Publicado no Diário Popular em 5 de dezembro de 2013
Meu primo tinha um kart, esses carrinhos de corrida. Quatro ou cinco amigos formavam a equipe: o assador, o encarregado das bebidas, outro pra tocar o violão nos acampamentos, o mecânico e o piloto. Era permitido acumular funções (na hora da pane, todos empurravam), menos a de piloto que era, invariavelmente, esse meu primo. Disputou prova na APA (Associação Pelotense de Automobilismo) e tudo. Já tem tempo, isso. Bons tempos!
Atualmente o Luiz é amante não
praticante da velocidade, mas naqueles bons tempos, relembrados aí no primeiro
parágrafo, ele assumia o volante com gosto, habilidade e empenho, não importando
o fato de que em toda sua curta carreira de piloto tenha trazido apenas um
troféu para sua cidade, Pedro Osório. Vou contar:
Rally da Cidade de Piratini, final
da década de 80. Categoria Open, regularidade. Qualquer automóvel se
transformava em carro de prova. No nosso caso, aqui, uma camionete Ford Pampa. O
certame aconteceria durante todo o dia de domingo, mas a equipe – o Luiz de
piloto e o Fabrício Alam, hoje um respeitado cirurgião em Santa Catarina, na
função de navegador – chegou sábado sem ter feito a inscrição. Piratini,
naquela noite, era como um radiador sem a ventoinha: fervia. Milhares de jovens
tomaram conta das ruas. Motos e carros exibindo seus possantes motores. Bares
cheios. Na mesa de um desses bares a nossa dupla traçava estratégias para a
disputa. O piloto bebia suco; o navegador, cerveja. Tiveram poucas horas de
sono, usufruídas dentro da carroceria da camionete, mochilas como travesseiros.
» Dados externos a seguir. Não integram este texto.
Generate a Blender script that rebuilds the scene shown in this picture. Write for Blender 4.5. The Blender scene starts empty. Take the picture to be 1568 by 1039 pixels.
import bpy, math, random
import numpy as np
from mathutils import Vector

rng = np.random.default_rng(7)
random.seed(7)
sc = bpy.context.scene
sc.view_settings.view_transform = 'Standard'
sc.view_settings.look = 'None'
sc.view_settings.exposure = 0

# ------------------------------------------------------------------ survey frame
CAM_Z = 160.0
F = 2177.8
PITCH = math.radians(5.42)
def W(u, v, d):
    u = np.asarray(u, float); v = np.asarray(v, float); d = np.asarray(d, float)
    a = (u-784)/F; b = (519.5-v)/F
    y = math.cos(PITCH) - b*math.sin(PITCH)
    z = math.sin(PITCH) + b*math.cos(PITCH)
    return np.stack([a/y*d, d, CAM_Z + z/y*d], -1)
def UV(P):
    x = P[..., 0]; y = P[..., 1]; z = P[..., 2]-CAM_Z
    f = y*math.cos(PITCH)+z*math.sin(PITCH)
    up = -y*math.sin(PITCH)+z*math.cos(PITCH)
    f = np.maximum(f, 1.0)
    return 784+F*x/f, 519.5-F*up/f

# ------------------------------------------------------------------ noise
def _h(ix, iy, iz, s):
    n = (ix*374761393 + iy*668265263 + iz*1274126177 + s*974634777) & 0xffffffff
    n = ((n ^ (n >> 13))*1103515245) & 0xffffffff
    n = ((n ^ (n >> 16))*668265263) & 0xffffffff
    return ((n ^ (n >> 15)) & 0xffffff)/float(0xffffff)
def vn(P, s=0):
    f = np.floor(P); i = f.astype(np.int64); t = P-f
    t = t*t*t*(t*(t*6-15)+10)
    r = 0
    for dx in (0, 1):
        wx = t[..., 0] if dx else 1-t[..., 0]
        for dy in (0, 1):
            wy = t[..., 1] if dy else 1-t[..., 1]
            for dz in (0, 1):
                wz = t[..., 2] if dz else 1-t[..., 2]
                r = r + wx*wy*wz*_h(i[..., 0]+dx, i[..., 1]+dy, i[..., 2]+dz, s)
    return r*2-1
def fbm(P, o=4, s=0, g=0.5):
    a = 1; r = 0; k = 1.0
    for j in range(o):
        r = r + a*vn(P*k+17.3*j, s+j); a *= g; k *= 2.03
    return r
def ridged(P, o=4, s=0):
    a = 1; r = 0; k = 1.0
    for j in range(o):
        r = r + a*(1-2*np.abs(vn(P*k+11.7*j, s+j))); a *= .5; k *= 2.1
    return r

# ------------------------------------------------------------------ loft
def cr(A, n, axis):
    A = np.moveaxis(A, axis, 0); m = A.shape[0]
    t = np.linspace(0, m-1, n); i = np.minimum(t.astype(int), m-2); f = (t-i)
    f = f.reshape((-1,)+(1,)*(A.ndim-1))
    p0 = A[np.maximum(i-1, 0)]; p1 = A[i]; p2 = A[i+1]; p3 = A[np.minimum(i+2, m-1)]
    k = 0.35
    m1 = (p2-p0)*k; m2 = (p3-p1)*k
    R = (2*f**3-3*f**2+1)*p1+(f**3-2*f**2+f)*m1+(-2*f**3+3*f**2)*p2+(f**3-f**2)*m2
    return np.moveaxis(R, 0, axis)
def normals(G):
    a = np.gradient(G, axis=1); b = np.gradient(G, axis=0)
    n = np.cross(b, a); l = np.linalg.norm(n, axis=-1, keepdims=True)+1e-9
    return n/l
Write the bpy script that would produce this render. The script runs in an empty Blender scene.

Quando os primeiros raios de sol surgiram aquecendo a cidade histórica, os
guris de Pedro Osório estavam prontos, ou quase.
Trinta minutos antes
do início do rally e lá foram eles tentar uma inscrição de última hora. Depois
de muito cavaco, conseguiram um lugar no fim da fila de arrancada. Um fiscal de
largada dava a autorização. Em intervalos de um minuto os carros, um a um, saiam
lavrando a estrada de chão batido. Quarenta minutos após o primeiro carro
largar, a Pampa verde-água arrancou levantando poeira. O navegador, olhos fixos
para dentro de si e cabeça atirada para trás, disputava o ronco com o motor a
álcool. O piloto, pé no fundo. A cada curva ou solavanco o navegador
despertava, dava uma olhada na prancheta, consultava o odômetro, bocejava, apontava
um competidor à frente e orientava: - Ultrapassa! Ultrapassa! - e caía no sono
novamente. Terminaram a primeira etapa em vigésimo segundo lugar, e só então
descobriram que tinham que chegar na mesma posição de largada, pois a prova era
de regularidade. Voltaram para Pedro Osório no negativo. Mas, como eu disse,
trouxeram um troféu. Sim! O mesmo que levaram na bagagem, uma taça dourada
conquistada pelo time de futebol do Fabrício em um torneio local meses antes. Com
o navegador na caçamba da camionete, troféu erguido acima da cabeça, a equipe adentrou
a cidade e desfilou pelas ruas centrais na Pampa numerada com fita crepe. Um comerciante, patrocinador da equipe,
exultava em frente ao seu trailer de lanches: - Ganhamos! Ganhamos! E pagava
rodada para os clientes presentes. O povo nas ruas, orgulhoso da dupla,
aplaudia. Difícil, mesmo, foi desfazer a galhofada antes que o jornal local
publicasse a façanha.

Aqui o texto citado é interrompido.